The contention before us is that plaintiffs’ action is barred by their failure to take an appeal under K.S.A. 19-223 or 19-2926. We must agree.

In Bolser v. Zoning Board for Aubry Township, 228 Kan. 6, 612 P.2d 563 (1980), the Supreme Court, in reviewing a decision of this court pertaining to jurisdiction under K.S.A. 19-2913, also relating to zoning regulations, held the time limitation for seeking judicial review pursuant to that statute is the 30-day limitation fixed by 19-223. In so doing, the court stated:

“K.S.A. 19-2913 speaks of ‘acts and regulations’; whereas, K.S.A. 19-223 speaks of ‘decision.’ The two statutes must be considered in pari materia. We conclude that the purpose of K.S.A. 19-2913 (and comparable provisions of other previously referred-to zoning acts) was to assure the availability of judicial review for reasonableness of all zoning actions taken by a board of county commissioners, whether decisions, acts, or regulations. The inclusion of such provisions was intended to assuage citizen concerns by the assurance that unreasonable zoning could be judicially reviewed and corrected. K.S.A. 19-2913 is a reaffirmation of the pre-existing right to judicial review by appeal, contained in K.S.A. 19-223 and expanded to include all zoning acts and regulations, with reasonableness being specifically set forth as the test to be applied. K.S.A. 19-2913, accordingly, does not create an independent cause of action. The time limitation for seeking judicial review pursuant to K.S.A. 19-2913 is the 30-day limitation fixed by K.S.A. 19-223. Such result is consistent with the procedures generally afforded in Kansas for judicial review of administrative decisions.

“This result is further buttressed by recognition of the practical need for a short period of time in which to seek judicial review from adverse zoning decisions and acts. If challenges to zoning could be made anytime within a five-year period, the development and sale of property would be stymied. Frequently, contracts for sale of real estate are conditioned on the present owner obtaining a zoning change. If such zoning changes were secured, but subject to challenge for five years, chaos would result. Construction of apartments, shopping centers, warehouses, etc., could not be expected to await the running of the five-year period. A lengthy statute of limitations is particularly a problem in zoning matters where one’s *494‘adversary’ could be any one of several landowners whose opposition may or may not have surfaced prior to the commencement of the action.
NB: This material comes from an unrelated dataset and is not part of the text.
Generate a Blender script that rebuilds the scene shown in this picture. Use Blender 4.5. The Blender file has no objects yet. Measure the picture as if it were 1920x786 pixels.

“Further, a judicial determination as to the reasonableness of the act or decision of a governing body or administrative agency presupposes that such determination will be reasonably contemporaneous with the complained-of act or decision. This is particularly true of zoning matters where the facts to be considered are not fixed in time, but involve ever-changing factors such as surrounding land usage, community resources, streets, traffic patterns, sewers, police and fire protection, schools, population, etc.” 228 Kan. at 14-15; emphasis added.

K.S.A. 19-2926 also speaks of “acts and regulations” and limits the time in which to bring an action against the county commissioners to test the reasonableness of any such act or regulation to a period of thirty days after the decision has been made. Plaintiffs having failed to commence their action within that period of time are barred from doing so. The trial judge, in a well-reasoned opinion, entered judgment on the merits in favor of defendants. Inasmuch as we do not now consider this cause on the merits, we cannot affirm that decision, but must direct that the judgment of the district court be vacated and this cause remanded with directions to dismiss plaintiffs’ action with costs taxed to the plaintiffs.

Vacated and remanded with directions.